Sometimes, just acknowledging what one's life experiences signify from a karmic standpoint is all it takes.

A friend of mine, Gerry, that I knew in Virginia, once mentioned to me that he had a chronic back pain. There was no obvious cause for it; and doctors had been unable to treat it. I chatted with him about it and asked if he remembered when it had first occurred.

"I know exactly," he replied. "I was visiting the battlefield at Gettysburg with my wife. As I looked over the field, suddenly I got this stabbing pain in my back, and it's never gone away—and that was over ten years ago."

As a reincarnationist, I knew just what had happened, even if I hadn't been able to see it in his energy fields. "You were a soldier in that battle," I told him. "You were killed by a bayonet to the back."

Gerry gasped and went pale—and slowly regained his color.

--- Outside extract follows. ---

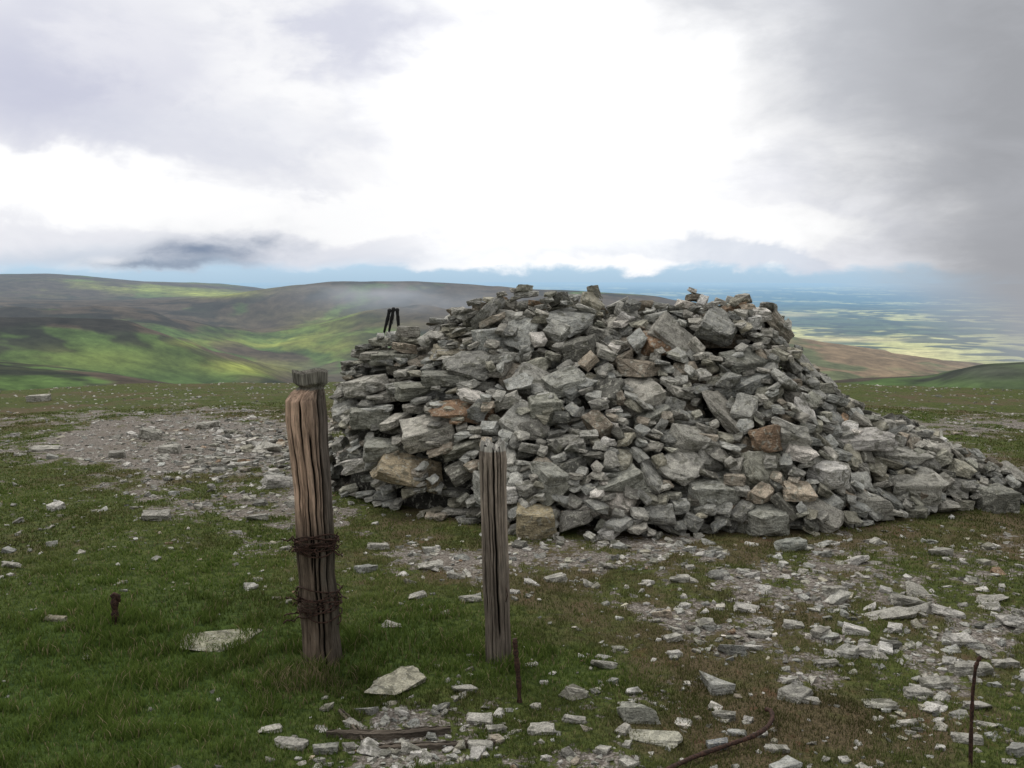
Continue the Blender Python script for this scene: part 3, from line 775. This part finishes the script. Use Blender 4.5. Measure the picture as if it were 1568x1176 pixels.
def plank(name,p0,p1,w,th_,seed):
    a=Vector(px_ground(*p0));b=Vector(px_ground(*p1));d=(b-a);Ln=d.length;d.normalize();s=d.cross(Vector((0,0,1))).normalized()
    n_=26;V=[];Fc=[];rd=random.Random(seed);TO=[];CR=[];LC=[]
    prof=[(-1,-.6),(-.95,.6),(-.4,1),(-.1,.55),(.15,1),(.9,.8),(1,-.6)]
    for i in range(n_+1):
        t_=i/n_;p=a+(b-a)*t_;zz=float(gz(p.x,p.y))
        ww=w*(1-.5*abs(2*t_-1)**4)*rd.uniform(.8,1.15)
        for (u,v) in prof:
            q=p+s*u*ww;V.append((q.x,q.y,zz+th_*(v+.3)+rd.uniform(-.003,.003)));TO.append((.12,.10,.08));CR.append(1. if v<.6 and v>0 else 0.);LC.append((u*ww,v*th_,t_*Ln))
    m_=len(prof)
    for i in range(n_):
        for k_ in range(m_-1):Fc.append((i*m_+k_,i*m_+k_+1,(i+1)*m_+k_+1,(i+1)*m_+k_))
    Fc.append(tuple(range(m_)));Fc.append(tuple(n_*m_+k_ for k_ in range(m_))[::-1])
    me=bpy.data.meshes.new(name);me.from_pydata(V,[],Fc);me.materials.append(M_WOOD)
    x_=me.attributes.new('crack','FLOAT','POINT');x_.data.foreach_set('value',np.array(CR,np.float32))
    x_=me.attributes.new('tone','FLOAT_COLOR','POINT');T_=np.array(TO,np.float32);x_.data.foreach_set('color',np.concatenate([T_,np.ones((len(T_),1),np.float32)],1).ravel())
    x_=me.attributes.new('lco','FLOAT_VECTOR','POINT');x_.data.foreach_set('vector',np.array(LC,np.float32).ravel())
    ob=bpy.data.objects.new(name,me);scene.collection.objects.link(ob)
plank('rotten_timber',(500,1128),(690,1122),.022,.018,1)
plank('rotten_timber',(560,1148),(760,1140),.018,.014,2)
plank('rotten_timber',(520,1090),(560,1140),.014,.012,3)
def pole_set():
    e=bpy.data.objects.new('trekking_poles',None);scene.collection.objects.link(e)
    Yp=8.05
    for i,(tp,bt) in enumerate([((597,473),(585,517)),((603,471),(593,515)),((608,472),(610,515))]):
        xt,zt=ptpost(*tp,Yp);xb,zb=ptpost(*bt,Yp)
        d=Vector((xb-xt,.06,zb-zt)).normalized();T=Vector((xt,Yp,zt))
        tubes('shaft_%d'%(i+1),[([T+d*.12,T+d*.6,T+d*1.05],.0075)],M_SHAFT,e)
        tubes('grip_%d'%(i+1),[([T,T+d*.012,T+d*.03,T+d*.06,T+d*.09,T+d*.12,T+d*.20],[.010,.018,.014,.012,.014,.012,.010])],M_GRIP,e)
        tubes('strap_%d'%(i+1),[([T+d*.02,T+d*.06+Vector((.015,-.01,-.01)),T+d*.12+Vector((.013,-.012,-.02)),T+d*.10+Vector((.004,-.012,0)),T+d*.03+Vector((0,-.014,0))],.0022)],M_GRIP,e,5)
pole_set()
# ============================================================ WORLD
SUN_EL,SUN_AZ=math.radians(55),math.radians(-35)
w=bpy.data.worlds.new('World');scene.world=w;w.use_nodes=True
nt=w.node_tree;nt.nodes.clear();g=G(nt)
tc=g.n('ShaderNodeTexCoord').outputs['Generated']
nv=g.n('ShaderNodeVectorMath',operation='NORMALIZE');g._in(nv.inputs[0],tc)
sp_=g.n('ShaderNodeSeparateXYZ');g._in(sp_.inputs[0],nv.outputs[0])
AZ=g.m('ARCTAN2',sp_.outputs[0],sp_.outputs[1]);EL=g.m('ARCSINE',sp_.outputs[2])
cv=g.n('ShaderNodeCombineXYZ');g._in(cv.inputs[0],AZ);g._in(cv.inputs[1],g.m('MULTIPLY',EL,1.9))
vec=cv.outputs[0]
nz1=g.noise(vec,4.6,6,.55,.3);nz2=g.noise(vec,12,6,.58,.3)
cv2=g.n('ShaderNodeCombineXYZ');g._in(cv2.inputs[0],g.m('ADD',AZ,7.3));g._in(cv2.inputs[1],g.m('MULTIPLY',EL,2.4))
nz3=g.noise(cv2.outputs[0],6.5,6,.58,.3)
AZd=g.m('ADD',AZ,g.m('MULTIPLY',g.m('SUBTRACT',nz3,.5),.24))
ELd=g.m('ADD',EL,g.m('MULTIPLY',g.m('SUBTRACT',nz1,.5),.13))
def ae(px,py):
    a,e=px_ae(px,py);return float(a),float(e)
def blob(px,py,sx,sy,A=None,E=None):
    a,e=ae(px,py);A=A or AZd;E=E or ELd
    u=g.m('DIVIDE',g.m('SUBTRACT',A,a),sx/F);v=g.m('DIVIDE',g.m('SUBTRACT',E,e),sy/F)
    return g.m('EXPONENT',g.m('MULTIPLY',g.m('ADD',g.m('MULTIPLY',u,u),g.m('MULTIPLY',v,v)),-1.0))
def scale(x,k_): return g.m('MULTIPLY',x,k_)
def billow(b,amp=.9,lo=.25,hi=.75):
    return g.ss(g.m('ADD',b,scale(g.m('SUBTRACT',nz2,.5),amp)),lo,hi)
col=g.mix(scale(g.ss(nz1,.40,.62),.55),(1.0,1.0,1.01),lin(220,222,232))
col=g.mix(scale(g.ss(nz2,.45,.65),.3),col,lin(214,217,228))
col=g.mix(scale(blob(80,110,220,105),.9),col,lin(198,201,220))
col=g.mix(scale(blob(190,60,60,80),.6),col,lin(240,240,246))
col=g.mix(scale(billow(blob(560,70,150,80)),.75),col,lin(205,208,225))
col=g.mix(scale(billow(blob(330,205,240,34)),.3),col,lin(210,214,228))
col=g.mix(scale(blob(60,392,280,24),.8),col,lin(198,208,222))
col=g.mix(scale(blob(600,385,320,22),.5),col,lin(212,218,230))
col=g.mix(scale(billow(blob(1020,398,330,20),1.3,.3,.65),.65),col,lin(204,213,228))
col=g.mix(scale(billow(blob(120,270,250,46),.8,.2,.6),1.0),col,(1.08,1.08,1.08))
col=g.mix(scale(billow(blob(420,315,260,32),1.0,.25,.6),.8),col,(1.02,1.02,1.02))
col=g.mix(scale(billow(blob(850,190,270,240),.6,.15,.65),.95),col,(1.15,1.15,1.15))
col=g.mix(scale(billow(blob(1170,345,150,36),.9,.25,.6),.9),col,(1.03,1.03,1.03))
# blue gap under the cloud base
sky=g.n('ShaderNodeTexSky',sky_type='NISHITA');sky.sun_disc=False;sky.sun_elevation=SUN_EL;sky.sun_rotation=SUN_AZ;sky.altitude=900
skc=g.n('ShaderNodeVectorMath',operation='SCALE');g._in(skc.inputs[0],sky.outputs[0]);skc.inputs['Scale'].default_value=.09
hb=g.mix(.85,skc.outputs[0],g.mix(g.ss(EL,-.016,.008),lin(170,204,231),lin(186,219,245)))
eb=g.m('ADD',EL,g.m('ADD',g.m('MULTIPLY',g.m('SUBTRACT',nz2,.5),.040),g.m('MULTIPLY',g.m('SUBTRACT',nz3,.5),.03)))
gap=g.m('SUBTRACT',1,g.ss(eb,-.005,.004))
col=g.mix(gap,col,hb)
col=g.mix(scale(blob(300,407,260,9,AZ,eb),.6),col,lin(196,220,240))
col=g.mix(scale(blob(340,382,75,22,AZd,eb),1.0),col,lin(134,148,170))
col=g.mix(scale(blob(260,402,90,9,AZd,eb),.85),col,lin(140,154,174))
# right grey curtain
a0,e0=ae(1130,60);a1,e1=ae(1350,400)
sl0=(a1-a0)/(e1-e0)
edge=g.m('SUBTRACT',g.m('ADD',AZd,scale(g.m('SUBTRACT',nz2,.5),.10)),g.m('ADD',g.m('MULTIPLY',g.m('SUBTRACT',EL,e0),sl0),a0))
curt=g.ss(edge,-.09,.13)
gc=g.mix(g.ss(AZ,ae(1150,200)[0],ae(1560,200)[0]),lin(200,203,210),lin(162,164,169))
gc=g.mix(scale(g.ss(nz2,.35,.7),.3),gc,g.mix(g.ss(EL,.0,.06),gc,lin(192,194,200)))
col=g.mix(curt,col,gc)
up=g.ss(EL,.30,.55)
col=g.mix(up,col,g.mix(nz1,(.70,.70,.70),(1.05,1.04,1.03)))
back=g.ss(g.m('ABSOLUTE',AZ),.9,1.5)
col=g.mix(g.m('MULTIPLY',back,g.m('SUBTRACT',1,up)),col,(.56,.56,.565))
bg=g.n('ShaderNodeBackground');g._in(bg.inputs[0],col);bg.inputs[1].default_value=1.0
wo=g.n('ShaderNodeOutputWorld');nt.links.new(bg.outputs[0],wo.inputs[0])
sd=bpy.data.lights.new('sun','SUN');sd.energy=1.5;sd.angle=math.radians(10);sd.color=(1,.96,.90)
so=bpy.data.objects.new('sun',sd);scene.collection.objects.link(so)
dv=Vector((math.sin(SUN_AZ)*math.cos(SUN_EL),math.cos(SUN_AZ)*math.cos(SUN_EL),math.sin(SUN_EL)))
so.rotation_euler=dv.to_track_quat('Z','Y').to_euler();so.location=(0,0,30)
# ============================================================ CAMERA
cd=bpy.data.cameras.new('camera');cam=bpy.data.objects.new('camera',cd);scene.collection.objects.link(cam)
cd.sensor_width=36;cd.lens=36*F/1568;cd.clip_start=.05;cd.clip_end=300000
cam.location=(0,0,EYE);cam.rotation_euler=(PI/2-PITCH,0,0)
scene.camera=cam
scene.view_settings.view_transform='Standard';scene.view_settings.look='None'
scene.view_settings.exposure=0;scene.view_settings.gamma=1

Then he experimentally shook his head, and then twisted his torso.

"The pain is gone!" he said. "What did you do?"

"Nothing," I assured him. "Once you connected with the source of your pain, you didn't need it anymore."

Of course, most people take a little longer to make that connection, even when the answer is handed to them. Depending on how resistant they are to the concept of reincarnation, they might even need a session or two of hypnotic past-life regression.

But the point is, suffering in this life is not necessary. All one has to do is acknowledge the karmic connection causing it, and find a more positive way to balance it.